▶ **Aim**: Exactly repeat the material, dropping every picture from the copy.

▶ **Available data**:
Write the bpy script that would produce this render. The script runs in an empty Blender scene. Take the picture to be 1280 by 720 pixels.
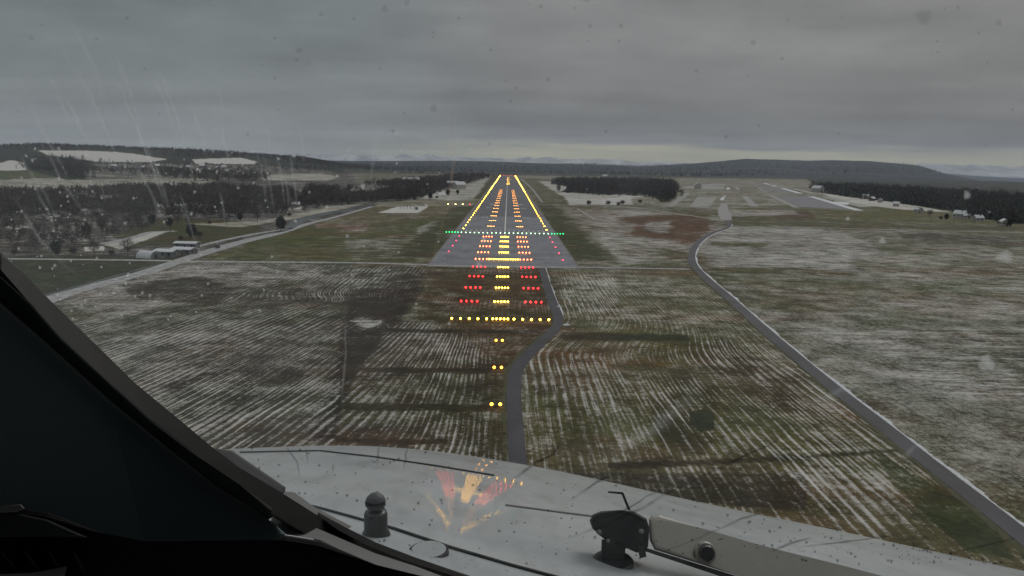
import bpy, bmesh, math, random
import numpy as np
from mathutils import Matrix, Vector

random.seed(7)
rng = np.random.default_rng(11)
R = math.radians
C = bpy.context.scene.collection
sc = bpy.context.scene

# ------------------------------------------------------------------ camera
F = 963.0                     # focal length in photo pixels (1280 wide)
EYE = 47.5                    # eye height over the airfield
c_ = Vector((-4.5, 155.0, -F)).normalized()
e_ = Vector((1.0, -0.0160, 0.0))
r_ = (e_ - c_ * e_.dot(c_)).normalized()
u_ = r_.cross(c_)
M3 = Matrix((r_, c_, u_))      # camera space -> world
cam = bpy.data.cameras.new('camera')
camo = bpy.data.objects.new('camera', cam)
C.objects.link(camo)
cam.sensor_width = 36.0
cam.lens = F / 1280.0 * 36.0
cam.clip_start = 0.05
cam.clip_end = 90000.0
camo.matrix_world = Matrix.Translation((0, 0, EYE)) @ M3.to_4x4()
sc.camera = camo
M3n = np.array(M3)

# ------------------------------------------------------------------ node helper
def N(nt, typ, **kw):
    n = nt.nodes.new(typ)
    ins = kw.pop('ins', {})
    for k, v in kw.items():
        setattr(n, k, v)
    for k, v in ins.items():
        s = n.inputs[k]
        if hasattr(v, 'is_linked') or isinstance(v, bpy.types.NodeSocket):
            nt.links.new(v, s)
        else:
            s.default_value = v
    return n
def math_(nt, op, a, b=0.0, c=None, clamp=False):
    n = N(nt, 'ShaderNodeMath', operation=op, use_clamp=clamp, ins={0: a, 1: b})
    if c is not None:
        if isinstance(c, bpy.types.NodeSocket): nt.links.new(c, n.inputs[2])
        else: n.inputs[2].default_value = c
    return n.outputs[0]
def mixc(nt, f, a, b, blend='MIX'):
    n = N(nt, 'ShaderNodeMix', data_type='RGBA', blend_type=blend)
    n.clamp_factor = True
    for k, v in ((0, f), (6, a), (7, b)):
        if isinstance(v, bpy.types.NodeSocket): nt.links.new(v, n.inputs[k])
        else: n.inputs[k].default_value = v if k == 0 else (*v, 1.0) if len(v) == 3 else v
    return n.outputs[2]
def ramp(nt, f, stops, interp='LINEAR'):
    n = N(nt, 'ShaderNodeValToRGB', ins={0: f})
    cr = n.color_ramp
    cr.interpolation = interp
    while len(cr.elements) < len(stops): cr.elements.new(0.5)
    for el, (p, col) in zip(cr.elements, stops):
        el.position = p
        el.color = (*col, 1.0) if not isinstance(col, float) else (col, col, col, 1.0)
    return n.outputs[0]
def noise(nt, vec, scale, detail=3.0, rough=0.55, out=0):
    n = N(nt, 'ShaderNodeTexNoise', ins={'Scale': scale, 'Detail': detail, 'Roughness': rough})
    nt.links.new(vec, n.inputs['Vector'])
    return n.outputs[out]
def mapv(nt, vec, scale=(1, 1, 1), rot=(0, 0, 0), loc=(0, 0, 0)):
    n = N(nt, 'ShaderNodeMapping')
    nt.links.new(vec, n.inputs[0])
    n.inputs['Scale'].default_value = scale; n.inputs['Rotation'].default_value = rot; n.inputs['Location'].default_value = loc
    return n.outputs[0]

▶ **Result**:
Write the bpy script that would produce this render. The script runs in an empty Blender scene. Take the picture to be 1280 by 720 pixels.
import bpy, bmesh, math, random
import numpy as np
from mathutils import Matrix, Vector

random.seed(7)
rng = np.random.default_rng(11)
R = math.radians
C = bpy.context.scene.collection
sc = bpy.context.scene

# ------------------------------------------------------------------ camera
F = 963.0                     # focal length in photo pixels (1280 wide)
EYE = 47.5                    # eye height over the airfield
c_ = Vector((-4.5, 155.0, -F)).normalized()
e_ = Vector((1.0, -0.0160, 0.0))
r_ = (e_ - c_ * e_.dot(c_)).normalized()
u_ = r_.cross(c_)
M3 = Matrix((r_, c_, u_))      # camera space -> world
cam = bpy.data.cameras.new('camera')
camo = bpy.data.objects.new('camera', cam)
C.objects.link(camo)
cam.sensor_width = 36.0
cam.lens = F / 1280.0 * 36.0
cam.clip_start = 0.05
cam.clip_end = 90000.0
camo.matrix_world = Matrix.Translation((0, 0, EYE)) @ M3.to_4x4()
sc.camera = camo
M3n = np.array(M3)

# ------------------------------------------------------------------ node helper
def N(nt, typ, **kw):
    n = nt.nodes.new(typ)
    ins = kw.pop('ins', {})
    for k, v in kw.items():
        setattr(n, k, v)
    for k, v in ins.items():
        s = n.inputs[k]
        if hasattr(v, 'is_linked') or isinstance(v, bpy.types.NodeSocket):
            nt.links.new(v, s)
        else:
            s.default_value = v
    return n
def math_(nt, op, a, b=0.0, c=None, clamp=False):
    n = N(nt, 'ShaderNodeMath', operation=op, use_clamp=clamp, ins={0: a, 1: b})
    if c is not None:
        if isinstance(c, bpy.types.NodeSocket): nt.links.new(c, n.inputs[2])
        else: n.inputs[2].default_value = c
    return n.outputs[0]
def mixc(nt, f, a, b, blend='MIX'):
    n = N(nt, 'ShaderNodeMix', data_type='RGBA', blend_type=blend)
    n.clamp_factor = True
    for k, v in ((0, f), (6, a), (7, b)):
        if isinstance(v, bpy.types.NodeSocket): nt.links.new(v, n.inputs[k])
        else: n.inputs[k].default_value = v if k == 0 else (*v, 1.0) if len(v) == 3 else v
    return n.outputs[2]
def ramp(nt, f, stops, interp='LINEAR'):
    n = N(nt, 'ShaderNodeValToRGB', ins={0: f})
    cr = n.color_ramp
    cr.interpolation = interp
    while len(cr.elements) < len(stops): cr.elements.new(0.5)
    for el, (p, col) in zip(cr.elements, stops):
        el.position = p
        el.color = (*col, 1.0) if not isinstance(col, float) else (col, col, col, 1.0)
    return n.outputs[0]
def noise(nt, vec, scale, detail=3.0, rough=0.55, out=0):
    n = N(nt, 'ShaderNodeTexNoise', ins={'Scale': scale, 'Detail': detail, 'Roughness': rough})
    nt.links.new(vec, n.inputs['Vector'])
    return n.outputs[out]
def mapv(nt, vec, scale=(1, 1, 1), rot=(0, 0, 0), loc=(0, 0, 0)):
    n = N(nt, 'ShaderNodeMapping')
    nt.links.new(vec, n.inputs[0])
    n.inputs['Scale'].default_value = scale; n.inputs['Rotation'].default_value = rot; n.inputs['Location'].default_value = loc
    return n.outputs[0]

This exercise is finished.